Google odpowiedziało drogą mailową, że przeanalizuje orzeczenie sądu przed podjęciem decyzji o dalszych krokach.
Kary dla gigantów technologicznych
W tym roku nałożono już w Rosji niewielkie kary na zagraniczne firmy technologiczne, ale piątkowa kara jest pierwszym przypadkiem, gdy zasądzona grzywna wynosi procent rocznych rosyjskich obrotów firmy, co znacznie zwiększyło jej sumę. Według obliczeń Reutersa w przypadku Google ten procent wyniósł 8 proc. dochodów.
Rosjanie zwiększają presję na koncerny technologiczne w ramach kampanii, którą jej krytycy określają jako próbę zacieśnienia przez władze kontroli nad treściami w internecie.
Rosyjski organ nadzorczy ds. komunikacji Roskomnadzor powiedział, że Google i Meta zostały wyraźnie oskarżone o naruszenie zakazu rozpowszechniania treści, które propagują ideologię ekstremistyczną, obrażają przekonania religijne i zachęcają nieletnich do niebezpiecznych zachowań.
Agencja poinformowała, że Facebook i Instagram nie usunęły 2000 elementów pomimo wezwania sądów, a Google nie usunął 2600 takich elementów.
Rosja zażądała otwarcia przedstawicielstw na swoim terenie
Rosja nakazała firmom usuwanie postów promujących narkomanię i niebezpieczne rozrywki, informacji dotyczących chałupniczego wyrobu broni i materiałów wybuchowych, a także treści o grupach, które uznaje za ekstremistyczne lub terrorystyczne.
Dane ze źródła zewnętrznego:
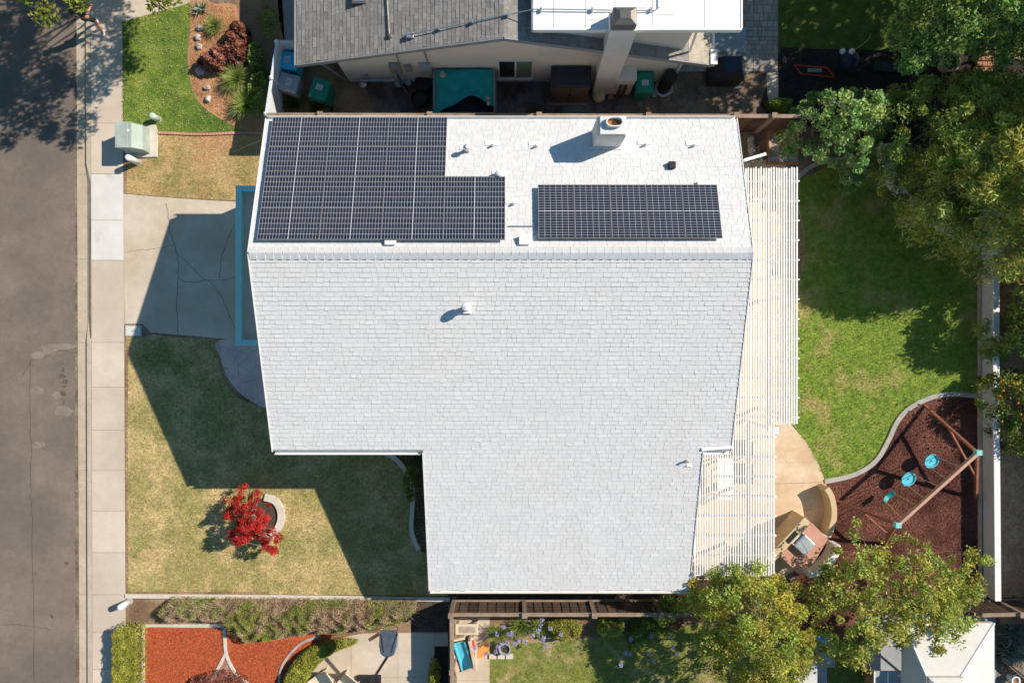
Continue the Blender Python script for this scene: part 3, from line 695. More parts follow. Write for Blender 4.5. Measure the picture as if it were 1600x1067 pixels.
for ga in ((XL, XR, YN+.004, zr(YN)-.02, 1), (XL+.02, XW0-.05, YS-.006, zr(YS)-.02, -1), (XW0, XW1, YB-.006, zr(YB)-.02, -1), (XW1+.05, XR, YS-.006, zr(YS)-.02, -1)):
    b = MB(); gutter(*ga); b.build('gutter', 'white_paint', house)
b = MB()
def wall(poly, nm='wall', m='stucco_cream'):
    n = len(poly); 
    for i in range(n):
        (x0, y0), (x1, y1) = poly[i], poly[(i+1) % n]
        ys = [y0]+([YR] if (y0-YR)*(y1-YR) < 0 else [])+[y1]
        xs = [x0+(x1-x0)*((q-y0)/(y1-y0) if y1 != y0 else 0) for q in ys]
        if y0 == y1: xs = [x0, x1]
        for j in range(len(ys)-1):
            b.add([(xs[j], ys[j], 0), (xs[j+1], ys[j+1], 0), (xs[j+1], ys[j+1], zr(ys[j+1])-T-.002), (xs[j], ys[j], zr(ys[j])-T-.002)], [(0, 1, 2, 3)])
wall([(XL+.4, YN-.4), (XL+.4, YS+.45), (XW0+.4, YS+.45), (XW0+.4, YB+.5), (XW1-.35, YB+.5), (XW1-.35, YS+.45), (XR-.4, YS+.45), (XR-.4, YN-.4)])
b.build('wall', 'stucco_cream', house)
# garage portal frame, teal
gz = 2.4; A = at(368, 290, gz); B = at(410, 540, gz); gi = MB()
x0, x1, y1, y0 = A.x, XL+.42, A.y, B.y; wv = .19
g = MB(); g.box(x0, x0+wv, y0, y1, gz-.3, gz); g.box(x0+wv+.002, x1, y1-wv, y1, gz-.3, gz-.001); g.box(x0+wv+.002, x1, y0, y0+wv, gz-.3, gz-.001)
g.build('garage_trim', 'teal_paint', house, bevel=.012)
g = MB(); g.box(x0+wv+.003, x1, y0+wv+.003, y1-wv-.003, gz-.34, gz-.24); g.build('garage_roof', 'deck_tan', house)
g = MB(); g.box(x0+.03, x0+.25, y0+.03, y0+.5, 0, gz-.302); g.box(x0+.252, x1, y0+.03, y0+.2, 0, gz-.342); g.build('garage_wall', 'stucco_cream', house)
g = MB(); g.box(x0+.03, x0+.25, y1-.5, y1-.03, 0, gz-.302); g.box(x0+.252, x1, y1-.2, y1-.03, 0, gz-.342); g.build('garage_wall', 'stucco_cream', house)
gd = MB(); gd.box(x0+.12, x0+.18, y0+.5, y1-.5, .012, gz-.302)
for k in range(1, 4): gd.box(x0+.112, x0+.119, y0+.5, y1-.5, k*.5, k*.5+.03)
gd.build('garage_door', 'white_paint', house)
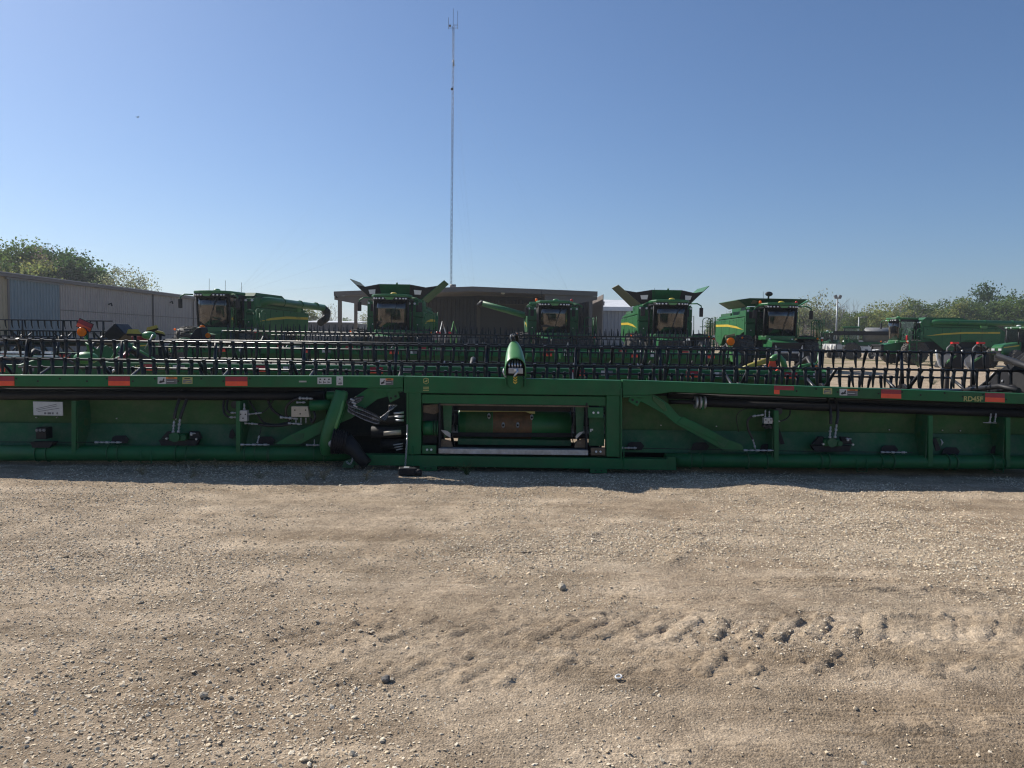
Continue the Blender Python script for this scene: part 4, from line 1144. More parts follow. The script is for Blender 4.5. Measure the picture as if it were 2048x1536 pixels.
# second row, "JOHN DEERE" on its bar
X2a, X2b = P(215, 735, 12.6).x, P(1640, 735, 13.2).x
h2, W2 = back_header('draper_header', 'second header, bar lettered in yellow, directly behind the front reel', X2a, X2b, 12.75, 1.08, 1.55, 0.98, 0.5, 75, ky=0.03,
                     lettering=[(P(308, 737, 12.6).x, 'JOHN DEERE', 0.105, DECALY), (P(1492, 760, 13.1).x, 'HydraFlex', 0.09, DECALY)])
# third row, tines pointing up
X3a, X3b = P(372, 690, 17.6).x, P(1470, 690, 18.4).x
h3, W3 = back_header('draper_header', 'third header with upturned reel tines, in front of the row of combines', X3a, X3b, 18.0, 1.30, 1.5, 1.16, 0.52, 88, tine_up=True, tine_l=0.2, ky=0.025)
# header whose reel comes in from the left edge
X4b = P(150, 690, 14.3).x
h4, W4 = back_header('draper_header', 'header with black reel entering from the left edge of the photo', -15.5, X4b, 12.8, 1.02, 1.75, 0.98, 0.52, 80, ky=0.02)
X5b = P(240, 650, 17.7).x
h5, W5 = back_header('draper_header', 'header with raised reel at far left before the metal building', -18.5, X5b, 16.4, 1.15, 1.5, 1.36, 0.5, 90, ky=0.02)

X6a, X6b = P(520, 680, 23).x, P(1405, 690, 23.5).x
h6, W6 = back_header('draper_header', 'fourth header, its black reel close before the combine wheels', X6a, X6b, 22.6, 1.32, 1.4, 1.22, 0.5, 70, tine_up=True, tine_l=0.2, ky=0.02)
# reflector board and amber lamp at the left end of the second row
p = P(169, 663, 13.6)
rb = empty('reflector_board', (p.x, p.y, 0), 'tilted board with red and orange stripes above an amber lamp', 'reflector board')
c = P(170, 650.5, 13.6)
rot = Matrix.Rotation(R(23), 3, 'Y')
put(rb, MB().box(c, (0.27, 0.02, 0.17), rot), 'board', BLACK)
put(rb, MB().box(c + rot @ Vector((0, -0.013, 0.033)), (0.265, 0.008, 0.075), rot), 'red_stripe', REDREF)
put(rb, MB().box(c + rot @ Vector((0, -0.013, -0.04)), (0.265, 0.008, 0.065), rot), 'orange_stripe', ORGREF)
put(rb, MB().tube([c + Vector((0, 0.02, 0)), c + Vector((0.02, 0.05, -0.4)), c + Vector((0.02, 0.05, -c.z + 0.6))], 0.02, 6), 'post', GREEN)
amber_marker('marker_light', 'large amber lamp under the striped board at left', P(164, 664, 13.45), 0.80)
# black diamond divider and bits between the two rows
q = [P(x, y, 14.2) for x, y in ((229, 646), (250, 668), (232, 684), (218, 682), (206, 668))]
dv = MB().ext(q, (0.0, 0.5, 0)).build('crop_divider', BLACK, None, 0.02)
tag(dv, 'black diamond shaped crop divider standing beside the striped board', 'crop divider')
for i, (xs, lab) in enumerate(((((253, 667), (256, 658.5), (275, 658.5), (282, 668)), 'wide yellow trapezoid marker plate above red box'),
                               (((292, 662), (294, 655), (312, 650), (315, 656)), 'tilted yellow marker plate under the black roll bar'),
                               (((305, 663), (309, 660), (326, 664), (329, 669)), 'low yellow marker plate beside white hose end'))):
    Yp = 13.9 + 0.5 * i
    q = [P(x, y, Yp) for x, y in xs]
    c = sum(q, Vector()) / 4
    r = empty('marker_plate', (c.x, c.y, 0), lab, 'marker plate', 'yellow marker plates')
    put(r, MB().ext(q, (0, 0.05, 0)), 'plate', YEL_DULL)
    put(r, MB().ext([q[0], q[3], q[3] + Vector((-0.01, 0.01, -0.04)), q[0] + Vector((0.01, 0.01, -0.04))], (0, 0.04, 0)), 'lower_edge', BLACK)
    put(r, MB().tube([c + Vector((0, 0.06, 0)), Vector((c.x, c.y + 0.1, 0.5))], 0.03, 6), 'post', BLACK)
q = [P(x, y, 14.1) for x, y in ((262, 672), (283, 672), (281, 682), (264, 682))]
tag(MB().ext(q, (0, 0.3, 0)).build('red_cover', REDREF, None, 0.01), 'small dark red cover below a yellow marker plate', 'cover')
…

Google, który w tym roku zapłacił ponad 32 miliony rubli grzywien za naruszanie treści, pozostaje w wielu kwestiach w sporze z Moskwą.
Moskwa zażądała, aby 13 zagranicznych podmiotów, głównie amerykańskich firm technologicznych, w tym Google i Meta (właściciel Facebooka), do 1 stycznia 2022 r. otworzyło w Rosji swoje przedstawicielstwa pod groźbą możliwego ograniczenia lub całkowitego zakazania działalności.